CICC: Consumer credit technology sector opens up a new period of stable growth, leading institutions expected to become stronger.
20/12/2024
GMT Eight
CICC released a research report stating that the valuation of the consumer credit technology sector is expected to gradually recover to 8-10x P/E or 1.5-2x P/B in the long term under the catalysis of continuous fermentation. On the profit level, "quantity" and "price" are both recovering synchronously, initiating a new period of stable growth. Currently, after the accelerated shuffling in the industry, the consumer credit landscape is trending towards stability. Leading institutions are expected to become stronger, as the regulatory uncertainty has decreased, and platform companies' financial operations are entering a normalized regulatory stage. It is suggested to focus on various high-quality targets.
CICC's main points are as follows:
Profit level: "quantity" and "price" are recovering synchronously, starting a new period of stable growth.
1) "Quantity": It is expected that the lending volume/balance of the top credit technology companies will grow by 5%-10% year-on-year on a low base (vs. -12% in 1-3Q24), mainly benefiting from demand improvement, more active lending pace, and new model expansions.

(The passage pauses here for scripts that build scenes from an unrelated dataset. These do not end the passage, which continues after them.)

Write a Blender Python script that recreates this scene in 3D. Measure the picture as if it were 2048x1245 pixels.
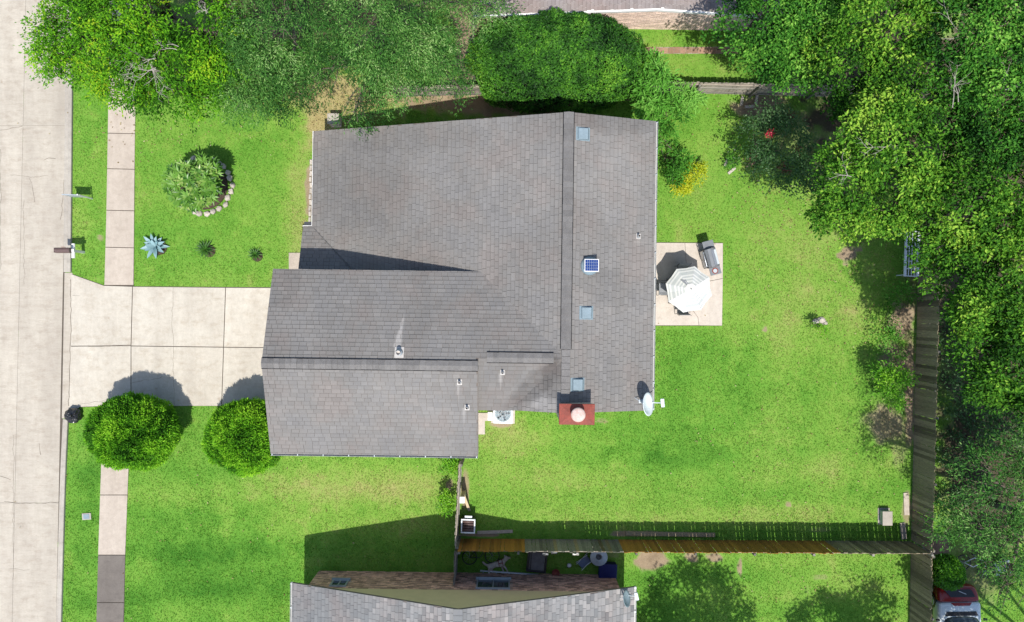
import bpy, bmesh, math, random
import numpy as np
from mathutils import Vector, Matrix

for o in list(bpy.data.objects): bpy.data.objects.remove(o)
SC = bpy.context.scene
COL = SC.collection
R = math.radians
# ------------------------------------------------------------------ camera (drone, straight down)
H, F = 34.0, 1600.0                      # flying height in metres, focal length in photo pixels (2048 wide)
cam = bpy.data.cameras.new('camera'); camo = bpy.data.objects.new('camera', cam); COL.objects.link(camo)
camo.location = (0, 0, H); camo.rotation_euler = (0, 0, 0)
cam.sensor_width = 36.0; cam.lens = 36.0 * F / 2048; cam.clip_end = 2000
SC.camera = camo
# ------------------------------------------------------------------ sky and sun
SUN = Vector((0.045, -0.44, 1.0)).normalized()      # towards the sun: nearly overhead, from the south
w = bpy.data.worlds.new('World'); SC.world = w; w.use_nodes = True
nt = w.node_tree; bgn = nt.nodes['Background']
sky = nt.nodes.new('ShaderNodeTexSky'); sky.sky_type = 'NISHITA'; sky.sun_disc = False
sky.sun_elevation = math.asin(SUN.z); sky.sun_rotation = math.atan2(SUN.x, SUN.y)
nt.links.new(sky.outputs[0], bgn.inputs[0]); bgn.inputs[1].default_value = 0.15
sl = bpy.data.lights.new('sun', 'SUN'); sl.energy = 4.2; sl.angle = R(0.5); sl.color = (1, 0.96, 0.9)
so = bpy.data.objects.new('sun', sl); COL.objects.link(so); so.location = (2, -20, 45)
so.rotation_euler = SUN.to_track_quat('Z', 'Y').to_euler()
SC.view_settings.view_transform = 'Standard'; SC.view_settings.look = 'None'
SC.view_settings.exposure = 0.42; SC.view_settings.gamma = 1.0
SC.render.engine = 'CYCLES'

rnd = random.Random(7)
RNG = np.random.default_rng(11)

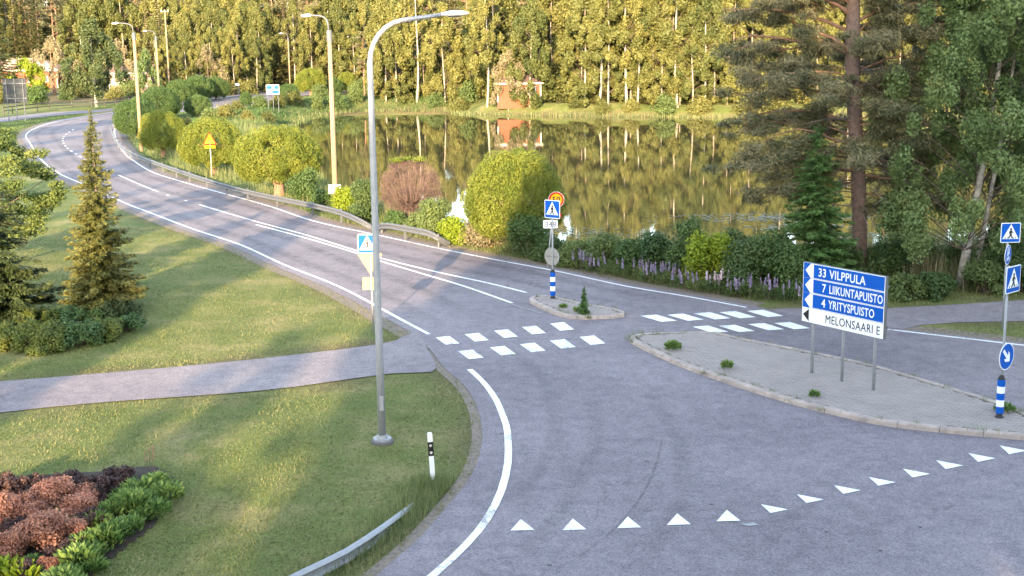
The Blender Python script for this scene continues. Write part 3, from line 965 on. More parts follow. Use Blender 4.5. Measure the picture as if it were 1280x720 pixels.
soft_strip(smooth(PL([(545, 417.6), (600, 422.4), (700, 424.4), (785, 424.4)]), .3), .07, 0.009, 'asphalt_seam', 'darkm', side_road)
soft_strip(smooth(PL([(508, 421), (540, 441), (552, 458), (562, 468)]), .3), .06, 0.011, 'asphalt_seam', 'darkm', footpath)
soft_strip(smooth(PL([(0, 497), (60, 486), (75, 474)]), .3), .05, 0.011, 'asphalt_seam', 'darkm', footpath)
soft_strip(smooth(PL([(190, 492), (205, 476), (222, 464)]), .3), .05, 0.011, 'asphalt_seam', 'darkm', footpath)
random.seed(91)
for k in range(26):
    cx_, cy_ = random.choice([(random.uniform(640, 1200), random.uniform(560, 712)), (random.uniform(620, 850), random.uniform(450, 600))])
    c_ = P(cx_, cy_); n_ = random.randint(6, 9); r_ = random.uniform(.02, .07)
    sheet([(c_.x + math.cos(q * 6.283 / n_) * r_ * random.uniform(.5, 1.6), c_.y + math.sin(q * 6.283 / n_) * r_ * random.uniform(.5, 1.3)) for q in range(n_)], 0.0095, 'tar_spot', M['black'], side_road)


# ---- traffic islands
def island(outline_px, label, paver=(0.22, 0.11), stone=1.0, kw=0.22, ang=0.0, kh=0.13):
    o = smooth([np.array(P(a, b)) for a, b in outline_px], 0.25, closed=True)
    o = [q[:2] for q in o]
    ar = sum(o[i][0] * o[(i + 1) % len(o)][1] - o[(i + 1) % len(o)][0] * o[i][1] for i in range(len(o)))
    if ar < 0: o = o[::-1]
    root = bpy.data.objects.new('traffic_island', None); C.objects.link(root); root['kind'] = 'structure'
    c0 = np.mean(o, axis=0); root.location = (c0[0], c0[1], 0)
    o = [q - c0 for q in o]
    per = np.array([0] + list(np.cumsum([np.linalg.norm(o[(i + 1) % len(o)] - o[i]) for i in range(len(o))])))
    Lt = per[-1]; ns = max(6, int(round(Lt / stone)))
    oc = np.array(o + [o[0]])

    def at_s(s):
        s = s % Lt
        return np.array([np.interp(s, per, oc[:, 0]), np.interp(s, per, oc[:, 1])])

    def nrm(s):
        t = at_s(s + 0.15) - at_s(s - 0.15); t /= np.linalg.norm(t)
        return np.array([-t[1], t[0]])       # inward for a counter-clockwise outline
    g = 0.006
    for k in range(ns):
        s0, s1 = k * Lt / ns + g, (k + 1) * Lt / ns - g
        rows = []
        dz = random.uniform(-.006, .006); dn = random.uniform(-.008, .008)
        for s in (s0, (s0 + s1) / 2, s1):
            p = at_s(s); n = nrm(s)
            rows.append([(*(p + n * (0 + dn)), -0.05), (*(p + n * (0.02 + dn)), kh - 0.03 + dz), (*(p + n * (0.05 + dn)), kh + dz), (*(p + n * kw), kh + dz), (*(p + n * kw), -0.05)])
        vs = [v for r in rows for v in r]
        fs = []
        for r in range(2):
            for i in range(4):
                fs.append((r * 5 + i, r * 5 + 5 + i, r * 5 + 6 + i, r * 5 + i + 1)[::-1])
        fs.append((0, 1, 2, 3, 4)[::-1]); fs.append((10, 11, 12, 13, 14))
        link('kerb_stone', MB().add(vs, fs).mesh('kerb_stone', M['kerb']), root)
    inner = [at_s(s) + nrm(s) * (kw + 0.006) for s in np.linspace(0, Lt, 160, endpoint=False)]
    sheet(inner, kh - 0.03, 'joint_sand', M['joint'], root)
    mb = MB()
    inner_a = [(q[0], q[1]) for q in inner]
    pw, ph = paver
    ca, sa = math.cos(ang), math.sin(ang)
    R_ = max(np.linalg.norm(q) for q in o) + 1
    gi, gj = np.meshgrid(np.arange(-int(R_ / pw), int(R_ / pw) + 1), np.arange(-int(R_ / ph), int(R_ / ph) + 1))
    ux = (gi + 0.5 * (gj % 2)) * pw; uy = gj * ph
    cx = (ux * ca - uy * sa).ravel(); cy = (ux * sa + uy * ca).ravel()
    ok = inside(inner_a, cx, cy) & (dist(inner_a, cx, cy) > 0.06)
    for x, y in zip(cx[ok], cy[ok]):
        z = kh - 0.012 + random.uniform(-.004, .004)
        hx, hy = pw / 2 - 0.003, ph / 2 - 0.003
        vs = []
        for (i, j) in ((-hx, -hy), (hx, -hy), (hx, hy), (-hx, hy)):
            vs.append((x + i * ca - j * sa, y + i * sa + j * ca, kh - 0.04))
        hx -= 0.004; hy -= 0.004
        for (i, j) in ((-hx, -hy), (hx, -hy), (hx, hy), (-hx, hy)):
            vs.append((x + i * ca - j * sa, y + i * sa + j * ca, z))
        mb.add(vs, [(4, 5, 6, 7), (0, 1, 5, 4), (1, 2, 6, 5), (2, 3, 7, 6), (3, 0, 4, 7)])
    link('paving', mb.mesh('paving', M['paver']), root, kind='stuff')
    return root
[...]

2) "Price": The pricing side of credit technology companies is relatively rigid, and there is still room for optimizing funding costs (sample institutions saw a year-on-year -140bp change in funding costs in 3Q24). Combined with the trend of asset quality optimization, it is expected to further support the widening of interest spread.
3) "Quality": Credit technology companies are expected to achieve further performance recovery under the trend of improving asset quality and optimizing funding/operational sides. Some institutions with significant fluctuations in asset quality in the past are likely to see more obvious improvements in their performance in 2025.
Competitive landscape: After the accelerated shuffling in the industry, the landscape is stabilizing, and leading institutions are expected to maintain their strength.
On the supply side, institutions that cannot meet regulatory requirements or have weaker operational capabilities have gradually exited the market under pricing adjustments and multiple rounds of pressure testing on asset quality. Top institutions that can maintain their scale and achieve stable profits are expected to maintain their strength.
Concerning regulatory requirements, in the past year, regulatory documents in the consumer finance field have introduced more detailed regulatory requirements for financial institutions' internet loan cooperation partners. Credit technology companies with strong financial capabilities, large scale, adherence to regulatory requirements, and leading risk control abilities are more likely to be recognized by financial institutions in the future.
From a market competition perspective, considering the high cost of acquiring customers through information flow channels, having a large base of existing customers and refined operational capabilities has become a necessary condition for the long-term sustainable development of credit technology companies. Furthermore, leading credit technology companies with the ability to go international are also expected to explore a second growth curve.
From a regulatory perspective, the financial operations of platform companies have entered a stage of normalized regulation.
At a macro level, under the policy direction of "boosting confidence and promoting consumption," credit technology companies are expected to play a more important role in helping financial institutions improve the quality and effectiveness of consumer credit services. In terms of industry chain cooperation, there is strong demand from financial institutions for high-quality retail assets to offset the downward pressure on interest spreads, and there may be an increase in regulatory acceptance of assisted loan models.
At a micro level, after years of reform in internet platform financial operations, regulatory uncertainty has decreased, benefiting the future development of top compliant institutions.
Risk warnings: Regulatory uncertainties; slowdown in business volume growth; significant fluctuations in asset quality.